One of the most important aspects to executing a marketing campaign is the ability to reach customers through email. After all, everyone’s got an email account these days, and if you’re sending someone an email, chances are that person opted into your bulk emailing list at some point. Actually, I take that back – I should say that if you’re running a good campaign, that person opted into your email list. If you’re sending emails to random accounts from either scraping addresses on the web or purchasing email lists, you’re probably breaking the law.
But let’s assume that you’re running a clean campaign and that your recipients all opted into your email list at some point. The worst thing you can do, then, is to have someone throw your emails away when they are received, or (even worse) unsubscribe from your email list or mark you emails as spam. You’ve got a captive audience here that wants to receive useful emails from you. Don’t blow it!

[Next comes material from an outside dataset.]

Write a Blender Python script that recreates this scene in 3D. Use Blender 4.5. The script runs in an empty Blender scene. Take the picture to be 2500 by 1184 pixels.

Let’s assume that the content of your email is top-notch and that you’re offering useful materials for your email recipients. The best way to make sure that they see your email is to have a great subject line. Here are six tips:
1. Keep it short – All email clients display subject lines differently. You’ve probably got about 50 characters (including spaces and punctuation) to get your point across.
2. Don’t be cute – Keep it simple, stupid. Say something useful or don’t say it at all. A little humor is nice but don’t let it get in the way of your message.
3. Call to action – Each email needs to entice the reader to do something, like “Don’t miss out on our 40% off sale!” or “Want to complain? Take our survey!”
4. Be trustworthy – Don’t trick people into opening the email by promising something that it doesn’t contain. Readers will be more likely to hit “delete,” or worse, “spam” when they feel misled.
5. Consider the source – This goes along with #5, but sending something from an email blaster program that sends from random email address by default just looks like spam. Send it from either a clear company account or from a personal-seeming account, like yourname@companyXYZ.com.
6. Offer something – Don’t say “Your weekly update” unless you absolutely have to. “This week’s deals – 35% off all menswear” is a much better into because you’ve let the reader know immediately what the email will contain.
The key to writing good subject lines comes down to the classic “Keep It Simple, Stupid.” If you’re worried you’re doing too much, you probably are. Be simple and be useful and you’ll be great.